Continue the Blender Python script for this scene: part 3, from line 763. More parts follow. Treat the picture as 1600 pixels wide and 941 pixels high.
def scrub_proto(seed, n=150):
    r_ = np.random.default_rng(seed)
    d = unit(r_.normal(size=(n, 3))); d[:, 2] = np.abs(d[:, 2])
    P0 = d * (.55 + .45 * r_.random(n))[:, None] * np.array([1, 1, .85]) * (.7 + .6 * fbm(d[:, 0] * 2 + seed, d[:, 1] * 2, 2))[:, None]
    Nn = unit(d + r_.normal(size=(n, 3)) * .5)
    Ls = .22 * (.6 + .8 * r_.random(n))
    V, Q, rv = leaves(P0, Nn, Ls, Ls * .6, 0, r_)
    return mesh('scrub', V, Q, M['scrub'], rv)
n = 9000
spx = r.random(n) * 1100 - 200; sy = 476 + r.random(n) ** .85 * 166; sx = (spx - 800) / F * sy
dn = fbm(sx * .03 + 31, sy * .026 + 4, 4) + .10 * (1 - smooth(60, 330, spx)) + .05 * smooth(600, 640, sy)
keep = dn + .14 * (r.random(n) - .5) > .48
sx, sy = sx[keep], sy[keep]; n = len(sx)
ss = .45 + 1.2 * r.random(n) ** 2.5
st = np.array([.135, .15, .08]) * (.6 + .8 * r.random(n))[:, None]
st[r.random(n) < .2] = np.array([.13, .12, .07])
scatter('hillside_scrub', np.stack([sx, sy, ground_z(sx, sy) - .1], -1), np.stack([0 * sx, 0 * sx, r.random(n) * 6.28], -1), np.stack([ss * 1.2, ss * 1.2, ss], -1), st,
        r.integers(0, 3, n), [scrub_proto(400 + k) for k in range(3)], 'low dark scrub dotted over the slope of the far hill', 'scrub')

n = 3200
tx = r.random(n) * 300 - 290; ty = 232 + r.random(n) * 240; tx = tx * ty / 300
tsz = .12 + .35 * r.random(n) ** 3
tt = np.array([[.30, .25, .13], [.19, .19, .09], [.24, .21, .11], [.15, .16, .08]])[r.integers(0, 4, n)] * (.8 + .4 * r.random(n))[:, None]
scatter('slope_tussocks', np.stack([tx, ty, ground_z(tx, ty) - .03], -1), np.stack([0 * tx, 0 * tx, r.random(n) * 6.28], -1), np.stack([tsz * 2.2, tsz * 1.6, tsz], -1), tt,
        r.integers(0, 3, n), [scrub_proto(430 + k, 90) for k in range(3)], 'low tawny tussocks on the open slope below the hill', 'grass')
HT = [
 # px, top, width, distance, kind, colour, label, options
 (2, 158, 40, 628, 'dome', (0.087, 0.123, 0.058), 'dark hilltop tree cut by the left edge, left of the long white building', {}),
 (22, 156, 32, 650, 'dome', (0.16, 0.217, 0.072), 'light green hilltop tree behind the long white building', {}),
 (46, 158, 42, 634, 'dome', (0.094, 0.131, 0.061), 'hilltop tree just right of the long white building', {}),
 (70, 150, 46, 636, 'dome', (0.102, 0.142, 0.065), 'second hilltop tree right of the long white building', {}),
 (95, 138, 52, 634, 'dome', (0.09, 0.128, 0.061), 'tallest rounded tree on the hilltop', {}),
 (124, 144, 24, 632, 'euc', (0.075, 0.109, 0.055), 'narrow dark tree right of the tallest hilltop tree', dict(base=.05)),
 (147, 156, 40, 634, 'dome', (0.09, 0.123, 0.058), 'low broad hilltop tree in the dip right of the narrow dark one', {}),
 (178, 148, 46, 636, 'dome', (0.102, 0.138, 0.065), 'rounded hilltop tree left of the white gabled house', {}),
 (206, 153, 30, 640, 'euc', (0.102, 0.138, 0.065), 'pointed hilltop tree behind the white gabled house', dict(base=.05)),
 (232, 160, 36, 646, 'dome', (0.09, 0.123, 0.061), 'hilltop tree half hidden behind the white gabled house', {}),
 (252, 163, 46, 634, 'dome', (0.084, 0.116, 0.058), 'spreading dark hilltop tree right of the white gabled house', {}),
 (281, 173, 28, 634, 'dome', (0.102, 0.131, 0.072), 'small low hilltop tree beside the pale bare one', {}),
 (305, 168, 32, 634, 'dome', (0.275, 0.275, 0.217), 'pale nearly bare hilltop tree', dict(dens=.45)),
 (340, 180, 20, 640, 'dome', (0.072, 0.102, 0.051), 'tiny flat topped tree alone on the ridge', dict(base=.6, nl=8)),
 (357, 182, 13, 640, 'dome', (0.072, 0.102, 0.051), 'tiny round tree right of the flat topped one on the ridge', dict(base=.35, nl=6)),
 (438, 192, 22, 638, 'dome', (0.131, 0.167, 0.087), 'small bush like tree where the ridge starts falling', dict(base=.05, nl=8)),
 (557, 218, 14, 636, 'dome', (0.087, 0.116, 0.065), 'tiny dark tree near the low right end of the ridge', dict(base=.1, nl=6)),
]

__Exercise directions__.
Extract the complete listing verbatim.

__Exercise answer__.
Continue the Blender Python script for this scene: part 3, from line 763. More parts follow. Treat the picture as 1600 pixels wide and 941 pixels high.
def scrub_proto(seed, n=150):
    r_ = np.random.default_rng(seed)
    d = unit(r_.normal(size=(n, 3))); d[:, 2] = np.abs(d[:, 2])
    P0 = d * (.55 + .45 * r_.random(n))[:, None] * np.array([1, 1, .85]) * (.7 + .6 * fbm(d[:, 0] * 2 + seed, d[:, 1] * 2, 2))[:, None]
    Nn = unit(d + r_.normal(size=(n, 3)) * .5)
    Ls = .22 * (.6 + .8 * r_.random(n))
    V, Q, rv = leaves(P0, Nn, Ls, Ls * .6, 0, r_)
    return mesh('scrub', V, Q, M['scrub'], rv)
n = 9000
spx = r.random(n) * 1100 - 200; sy = 476 + r.random(n) ** .85 * 166; sx = (spx - 800) / F * sy
dn = fbm(sx * .03 + 31, sy * .026 + 4, 4) + .10 * (1 - smooth(60, 330, spx)) + .05 * smooth(600, 640, sy)
keep = dn + .14 * (r.random(n) - .5) > .48
sx, sy = sx[keep], sy[keep]; n = len(sx)
ss = .45 + 1.2 * r.random(n) ** 2.5
st = np.array([.135, .15, .08]) * (.6 + .8 * r.random(n))[:, None]
st[r.random(n) < .2] = np.array([.13, .12, .07])
scatter('hillside_scrub', np.stack([sx, sy, ground_z(sx, sy) - .1], -1), np.stack([0 * sx, 0 * sx, r.random(n) * 6.28], -1), np.stack([ss * 1.2, ss * 1.2, ss], -1), st,
        r.integers(0, 3, n), [scrub_proto(400 + k) for k in range(3)], 'low dark scrub dotted over the slope of the far hill', 'scrub')

n = 3200
tx = r.random(n) * 300 - 290; ty = 232 + r.random(n) * 240; tx = tx * ty / 300
tsz = .12 + .35 * r.random(n) ** 3
tt = np.array([[.30, .25, .13], [.19, .19, .09], [.24, .21, .11], [.15, .16, .08]])[r.integers(0, 4, n)] * (.8 + .4 * r.random(n))[:, None]
scatter('slope_tussocks', np.stack([tx, ty, ground_z(tx, ty) - .03], -1), np.stack([0 * tx, 0 * tx, r.random(n) * 6.28], -1), np.stack([tsz * 2.2, tsz * 1.6, tsz], -1), tt,
        r.integers(0, 3, n), [scrub_proto(430 + k, 90) for k in range(3)], 'low tawny tussocks on the open slope below the hill', 'grass')
HT = [
 # px, top, width, distance, kind, colour, label, options
 (2, 158, 40, 628, 'dome', (0.087, 0.123, 0.058), 'dark hilltop tree cut by the left edge, left of the long white building', {}),
 (22, 156, 32, 650, 'dome', (0.16, 0.217, 0.072), 'light green hilltop tree behind the long white building', {}),
 (46, 158, 42, 634, 'dome', (0.094, 0.131, 0.061), 'hilltop tree just right of the long white building', {}),
 (70, 150, 46, 636, 'dome', (0.102, 0.142, 0.065), 'second hilltop tree right of the long white building', {}),
 (95, 138, 52, 634, 'dome', (0.09, 0.128, 0.061), 'tallest rounded tree on the hilltop', {}),
 (124, 144, 24, 632, 'euc', (0.075, 0.109, 0.055), 'narrow dark tree right of the tallest hilltop tree', dict(base=.05)),
 (147, 156, 40, 634, 'dome', (0.09, 0.123, 0.058), 'low broad hilltop tree in the dip right of the narrow dark one', {}),
 (178, 148, 46, 636, 'dome', (0.102, 0.138, 0.065), 'rounded hilltop tree left of the white gabled house', {}),
 (206, 153, 30, 640, 'euc', (0.102, 0.138, 0.065), 'pointed hilltop tree behind the white gabled house', dict(base=.05)),
 (232, 160, 36, 646, 'dome', (0.09, 0.123, 0.061), 'hilltop tree half hidden behind the white gabled house', {}),
 (252, 163, 46, 634, 'dome', (0.084, 0.116, 0.058), 'spreading dark hilltop tree right of the white gabled house', {}),
 (281, 173, 28, 634, 'dome', (0.102, 0.131, 0.072), 'small low hilltop tree beside the pale bare one', {}),
 (305, 168, 32, 634, 'dome', (0.275, 0.275, 0.217), 'pale nearly bare hilltop tree', dict(dens=.45)),
 (340, 180, 20, 640, 'dome', (0.072, 0.102, 0.051), 'tiny flat topped tree alone on the ridge', dict(base=.6, nl=8)),
 (357, 182, 13, 640, 'dome', (0.072, 0.102, 0.051), 'tiny round tree right of the flat topped one on the ridge', dict(base=.35, nl=6)),
 (438, 192, 22, 638, 'dome', (0.131, 0.167, 0.087), 'small bush like tree where the ridge starts falling', dict(base=.05, nl=8)),
 (557, 218, 14, 636, 'dome', (0.087, 0.116, 0.065), 'tiny dark tree near the low right end of the ridge', dict(base=.1, nl=6)),
]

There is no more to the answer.